Note that there are ways to avoid the problem altogether:

"Father says that either you are to blame for the broken window or I am."
"Father says that one of us is to blame for the broken window."
"Father says that the blame for the broken window rests on either you or me."

Re: is, am, are?

Posted: Mon Feb 27, 2012 12:08 am
by JCloninger
Chrisooi wrote:I have trouble with the following question:
Father says that either you or I (is, am, are) to blame for the broken window.
I think 'is' is the correct answer but my teacher says 'am' is the correct answer.
Please help.
"Is" would not be correct. "Is" is used for third-person singular pronouns (he, she, it).
Use "am" since it follows "I" ("I am to blame").
If you rewrite it "Father says that you", then you "are".

Re: is, am, are?

Posted: Mon Feb 27, 2012 5:09 am
by Joe
Father says that you or I am to blame.
Father says that I or you are to blame.

As JCloninger implies, the general rule is to conjugate the verb for the subject closest to the verb.

Re: is, am, are?

Posted: Tue Mar 06, 2012 8:20 pm
by anderson
Father says that you or I are to blame.
This sounds find to me.

Father says that you or I is to blame.
This sounds ok, but not as good as the first one.

*Father says that you or I am to blame.
This sounds very weird to me.

I don't think the principle of proximity applies here. Would anyone say "The horses and the dog is very well behaved today"?

The principle of proximity applies to situations where there is some distance between the noun phrase head of the subject and the verb usually because there is a length postmodifier, as in "The filing of the false, fraudulent charges are a complete contraction" (Joseph McCarthy) where the subject NP is singular but the modifier that is closest to the verb is plural.
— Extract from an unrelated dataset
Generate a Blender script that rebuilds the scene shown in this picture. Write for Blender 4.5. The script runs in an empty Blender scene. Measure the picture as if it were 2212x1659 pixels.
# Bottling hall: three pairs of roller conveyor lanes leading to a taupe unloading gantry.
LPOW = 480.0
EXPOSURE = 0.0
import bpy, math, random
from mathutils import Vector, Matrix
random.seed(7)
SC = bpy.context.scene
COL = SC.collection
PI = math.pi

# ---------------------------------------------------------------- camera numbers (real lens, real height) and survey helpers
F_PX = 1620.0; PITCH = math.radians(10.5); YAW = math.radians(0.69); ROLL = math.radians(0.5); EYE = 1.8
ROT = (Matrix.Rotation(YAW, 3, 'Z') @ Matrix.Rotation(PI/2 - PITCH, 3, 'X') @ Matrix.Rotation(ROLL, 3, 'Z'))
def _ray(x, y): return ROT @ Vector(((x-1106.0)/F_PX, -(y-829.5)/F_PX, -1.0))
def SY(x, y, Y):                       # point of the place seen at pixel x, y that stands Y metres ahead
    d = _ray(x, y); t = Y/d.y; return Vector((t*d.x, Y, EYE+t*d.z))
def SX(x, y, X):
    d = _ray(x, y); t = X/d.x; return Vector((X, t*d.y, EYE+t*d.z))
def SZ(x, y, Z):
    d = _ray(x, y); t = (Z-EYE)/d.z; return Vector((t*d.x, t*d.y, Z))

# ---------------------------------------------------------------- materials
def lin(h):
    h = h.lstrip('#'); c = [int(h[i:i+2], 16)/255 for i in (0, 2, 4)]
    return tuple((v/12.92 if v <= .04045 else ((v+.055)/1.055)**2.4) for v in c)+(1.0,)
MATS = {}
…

But that's not what's happening in "Father says that you or I am to blame." Here we have a compound subject: two pronouns conjoined by "and". My intuition is that the plural verb is better here. According to Merriam-Webster's Dictionary of English Usage, the plural verb is usually used with compound subjects (singular nouns compounded by "and").

Re: is, am, are?

Posted: Sun Mar 11, 2012 4:52 pm
by Joe
anderson wrote:Here we have a compound subject: two pronouns conjoined by "and"
There is no "and" in the original sentence.

Re: is, am, are?

Posted: Sun Mar 11, 2012 7:52 pm
by anderson
right, they're conjoined by "or" not "and". The principle is the same.

Re: is, am, are?

Posted: Mon Mar 19, 2012 3:36 pm
by anderson
anderson wrote:right, they're conjoined by "or" not "and". The principle is the same.
No, I'm wrong. For pronouns joined by "or", MWDEU says
Compound singular nouns with or or nor are supposed to take a singular verb and in current use usually do. The plural verb is most likely to appear where the notion of plurality is suggested by negative construction or when the writer is thinking of "this or that or both".